Dans une tribune que publie Le Parisien, des survivants des attentats du 13 novembre 2015 alertent sur le risque d’évasion des djihadistes dans le nord de la Syrie et se mobilisent pour les Kurdes attaqués par la Turquie.
Nous devons notre paix au combat des Kurdes
Nous, 44 survivants du terrorisme, déclarons notre soutien et notre solidarité aux populations du nord de la Syrie, qui subissent depuis plusieurs jours les attaques de l’armée turque d’Erdogan et ses supplétifs djihadistes.
Quand en 2015 nous avons été attaqués, dans nos villes et dans nos rues, quand nous comptions nos morts, ces Kurdes, Arabes, Yézidis, Turkmènes, Assyriens, luttaient ensemble contre Daech, ennemi de l’humanité.
Ils sont devenus nos alliés et premier rempart humain contre la haine et l’obscurantisme. Ils étaient en première ligne, au sol, à Raqqa d’où avaient été organisés les attentats de Paris, ainsi qu’à Kobané, et dans toute cette région gangrenée, pour mettre hors d’état de nuire nos assassins et vaincre l’Etat Islamique.
Des milliers d’entre eux sont morts. Dans leur lutte, ils ont défendu fièrement des valeurs universelles de liberté, d’égalité et de solidarité, communes à celles de notre République. Notre paix, quelle qu’elle soit, nous estimons la devoir à leur combat. Depuis le 9 octobre, ils sont attaqués et envahis, en totale violation du droit international. Lâchement abandonnés de tous, ils font face seuls aux massacres, aux viols, aux crimes de guerre et à l’exode.
En tant que survivants du terrorisme, il nous est impossible de rester silencieux et indifférents à l’attentat permanent que vivent ces populations, envers lesquelles nous avons une dette inestimable. Nous sommes indignés par la passivité de la France et de la communauté internationale, qui, après les attentats de Paris, n’avaient pourtant pas hésité à intervenir aux côtés des Kurdes contre nos assassins. Passivité qui permet aujourd’hui l’évasion de centaines de terroristes et, parmi eux, nous le craignons, les djihadistes français les plus dangereux. Combien de temps leur faudra-t-il pour frapper à nouveau ? Toutes ces années de combats et d’efforts acharnés contre le terrorisme sont maintenant mises en péril. Et le Rojava, seule tentative de démocratie sociale au milieu d’un océan de dictatures, risque d’être anéanti.
Il ne peut en être ainsi.
Nous appelons tous les survivants du terrorisme à nous rejoindre et à partager notre message de solidarité internationale. Nous appelons toutes les populations du monde sans exception, qui n’ont pour intérêt que de vivre en paix, nos amis, qui au lendemain des attaques de Paris étaient tous unis contre la barbarie, à soutenir maintenant les peuples du Rojava. Nous appelons tous les journalistes, qui en 2015 relayaient notre effroi, à porter aujourd’hui notre message au-delà des frontières. Nous appelons tous les chefs d’Etat d’Europe et du monde, qui en 2015 avaient dit ensemble Plus jamais ça!, à prendre à nouveau ensemble, et avec le plus grand discernement, leurs responsabilités face à l’Histoire, qui ni n’oublie, ni ne pardonne.
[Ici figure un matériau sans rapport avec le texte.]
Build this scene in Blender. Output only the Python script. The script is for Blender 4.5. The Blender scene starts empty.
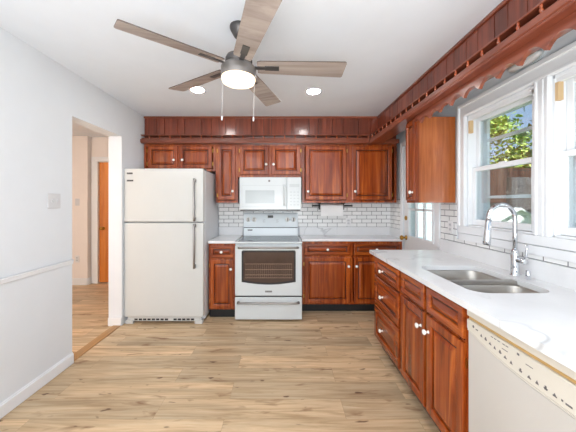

Les peuples du monde n’ont rien à craindre les uns des autres, mais ont tout à redouter d’être les instruments d’intérêts qui ne sont pas les leurs. En ces temps inouïs, toutes nos pensées et nos actes doivent se tourner vers celles et ceux qui, où qu’ils soient, combattent, fuient ou sont victimes de la barbarie et de l’oppression.
Vers nos amis, par-delà les montagnes.